--- SUPPLIED INFORMATION ---
+-------+

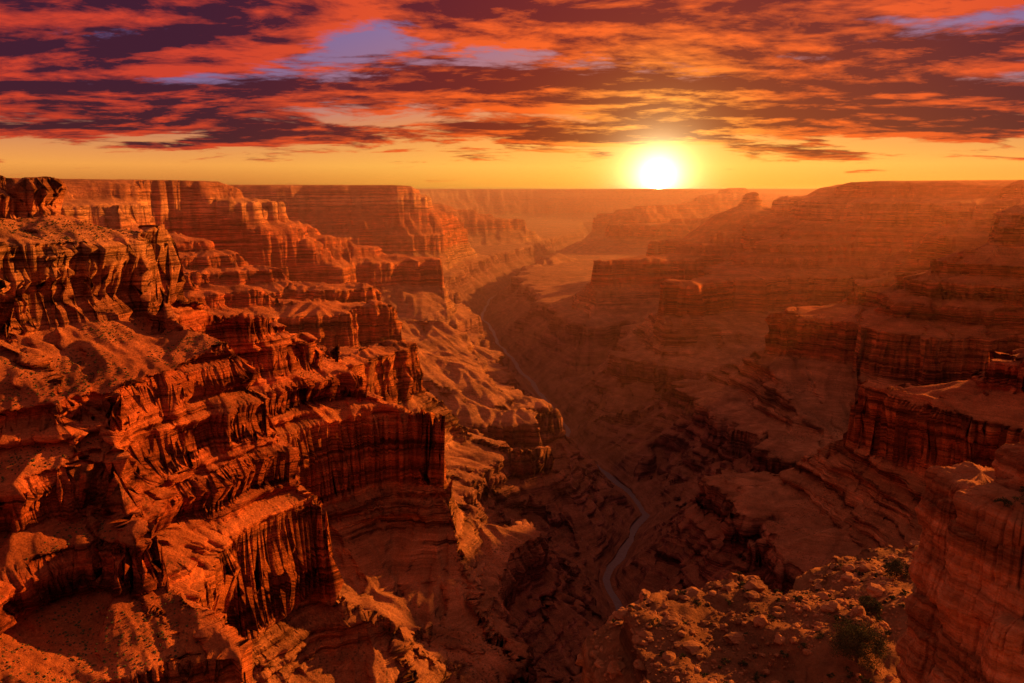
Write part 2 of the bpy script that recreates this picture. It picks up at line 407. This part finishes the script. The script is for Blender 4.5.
# ------------------------------------------------------------------ haze
def haze(name,x0,x1,y0,y1,z0,z1,dens,col,g):
    m=bpy.data.materials.new(name); m.use_nodes=True; nt=m.node_tree; nt.nodes.clear()
    o=nt.nodes.new('ShaderNodeOutputMaterial')
    sc=nt.nodes.new('ShaderNodeVolumeScatter'); sc.inputs['Density'].default_value=dens; sc.inputs['Color'].default_value=(*col,1); sc.inputs['Anisotropy'].default_value=g
    nt.links.new(sc.outputs[0],o.inputs['Volume'])
    bpy.ops.mesh.primitive_cube_add(size=1,location=((x0+x1)/2,(y0+y1)/2,(z0+z1)/2)); hz=bpy.context.object; hz.name=name; hz.scale=(x1-x0,y1-y0,z1-z0)
    hz.data.materials.append(m)
haze('atmospheric_haze',-45000,45000,2200,65000,-1500,120,5.0e-5,(1,.44,.24),.72)
# ------------------------------------------------------------------ world
AZ,EL=math.radians(10.3),math.radians(1.0)
S=(math.sin(AZ)*math.cos(EL),math.cos(AZ)*math.cos(EL),math.sin(EL))
w=bpy.data.worlds.new('sky'); bpy.context.scene.world=w; w.use_nodes=True; w.node_tree.nodes.clear(); t=NT_(w.node_tree)
out=t.n.new('ShaderNodeOutputWorld'); bg=t.n.new('ShaderNodeBackground'); t.l.new(bg.outputs[0],out.inputs[0])
tc=t.n.new('ShaderNodeTexCoord'); d=t.v('NORMALIZE',tc.outputs['Generated'])
dx,dy,dz=t.xyz(d); ez=t.m('MAXIMUM',dz,0.0)
ang=t.m('MULTIPLY',t.m('ARCCOSINE',t.m('MINIMUM',t.v('DOT_PRODUCT',d,S,out=1),.999999)),57.2958)
zr=t.m('MULTIPLY',ez,2.0)
near=t.ramp(zr,[(0,(1.0,.33,.02)),(.06,(1.0,.50,.08)),(.15,(.90,.32,.08)),(.28,(.42,.17,.17)),(.44,(.24,.18,.36)),(.65,(.40,.17,.14)),(1,(.38,.16,.15))])  # top stops, above the view, brightened to add ambient fill
far=t.ramp(zr,[(0,(.60,.13,.015)),(.06,(.92,.36,.07)),(.15,(.50,.19,.12)),(.24,(.20,.14,.30)),(.42,(.13,.12,.36)),(.65,(.34,.15,.14)),(1,(.34,.15,.16))])  # top stops carry the same added overhead fill
sky=t.mixc(t.mr(ang,6,36),near,far)
sky=t.v('SCALE',sky,scale=t.mr(ang,50,140,1,.75))
den=t.m('ADD',ez,.10)
cx=t.m('DIVIDE',dx,den); cy=t.m('DIVIDE',dy,den)
Pc=t.comb(cx,t.m('MULTIPLY',cy,1.35),3.7)
n1=t.noise(Pc,1.05,13,.62,.25)
Ps=t.v('ADD',Pc,(S[0]*.2,S[1]*.2,0))
n2=t.noise(Ps,1.05,8,.6,.25)
n5=t.noise(Pc,3.4,9,.64,.5)
gapd=t.v('DOT_PRODUCT',d,(-.1388/1.08,1.05/1.08,.195/1.08),out=1)
gap=t.mr(gapd,.980,.999,0,.11)
bias=t.mr(dz,.022,.080,-.13,.155)
bias=t.m('ADD',bias,t.mr(dz,.27,.45,0,-.3))  # clouds thinned overhead so they block less of the added fill
nn=t.m('SUBTRACT',t.m('ADD',n1,bias),gap)
dens=t.mr(nn,.47,.57)
lit=t.m('MULTIPLY_ADD',t.m('SUBTRACT',n1,n2),7.5,.06)
lit=t.m('MULTIPLY_ADD',t.m('SUBTRACT',n5,.5),2.8,lit)
thin=t.mr(nn,.50,.66,.6,0)
lit=t.m('ADD',lit,thin,clamp=True)
sunp=t.mr(ang,4,34)
dark=t.mixc(sunp,(.20,.011,.005),(.050,.007,.018))
brt0=t.mixc(t.mr(ang,2,11),(1.3,.45,.05),(1.0,.13,.008))
brt=t.mixc(sunp,brt0,(.62,.048,.016))
cc=t.mixc(lit,dark,brt)
final=t.mixc(t.m('MULTIPLY',dens,.97),sky,cc)
def gl(sig,amp,col):
    e=t.m('EXPONENT',t.m('MULTIPLY',ang,-1/sig)); return t.v('SCALE',col,scale=t.m('MULTIPLY',e,amp))
final=t.v('ADD',final,gl(.9,9,(1,.78,.40)))
final=t.v('ADD',final,gl(2.6,.9,(1,.5,.10)))
final=t.v('ADD',final,t.v('SCALE',gl(8,.5,(1,.25,.012)),scale=t.m('SUBTRACT',1,t.m('MULTIPLY',dens,.85))))
disc=t.mr(ang,.95,.6,0,260)
final=t.v('ADD',final,t.v('SCALE',(1,.50,.16),scale=disc))
skyt=t.n.new('ShaderNodeTexSky'); skyt.sky_type='NISHITA'; skyt.sun_disc=False; skyt.sun_elevation=math.radians(6); skyt.sun_rotation=math.radians(22)
final=t.v('ADD',final,t.v('SCALE',skyt.outputs[0],scale=.0008))
t.l.new(final,bg.inputs[0]); bg.inputs[1].default_value=1
# ------------------------------------------------------------------ sun
sl_=bpy.data.lights.new('sun','SUN'); so=bpy.data.objects.new('sun',sl_); bpy.context.collection.objects.link(so)
sl_.energy=8.5; sl_.angle=math.radians(.8); sl_.color=(1,.35,.065)
a,e=math.radians(55),math.radians(17)
from mathutils import Vector
so.rotation_euler=Vector((math.sin(a)*math.cos(e),math.cos(a)*math.cos(e),math.sin(e))).to_track_quat('Z','Y').to_euler()
# ------------------------------------------------------------------ camera
c=bpy.data.cameras.new('camera'); co=bpy.data.objects.new('camera',c); bpy.context.collection.objects.link(co)
c.sensor_width=36; c.lens=27.7; c.clip_start=.5; c.clip_end=300000
co.location=(0,0,0); co.rotation_euler=(math.radians(79.2),0,0)
sc_=bpy.context.scene; sc_.camera=co
sc_.view_settings.view_transform='Standard'; sc_.view_settings.look='None'; sc_.view_settings.exposure=0
print('done',time.time()-T0)
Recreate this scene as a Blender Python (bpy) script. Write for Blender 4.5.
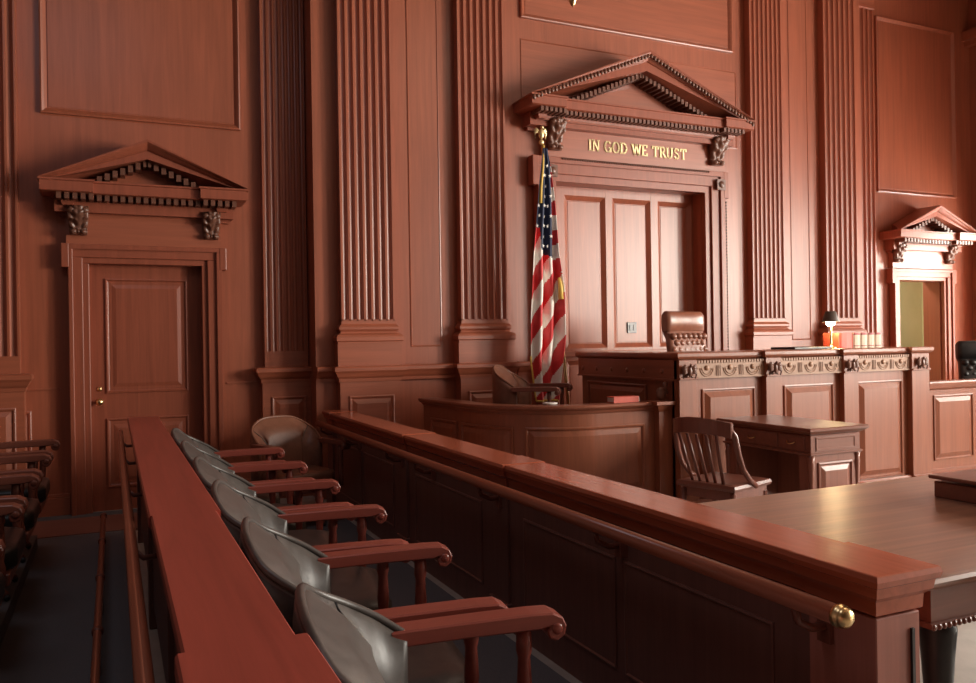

+-------+

--- TASK TO COMPLETE ---
Copy out the lines that hold "script".

--- TASK ANSWER ---
Write part 2 of the bpy script that recreates this picture. It picks up at line 407. This part finishes the script. The script is for Blender 4.5.
Recreate this scene as a Blender Python (bpy) script. Write for Blender 4.5.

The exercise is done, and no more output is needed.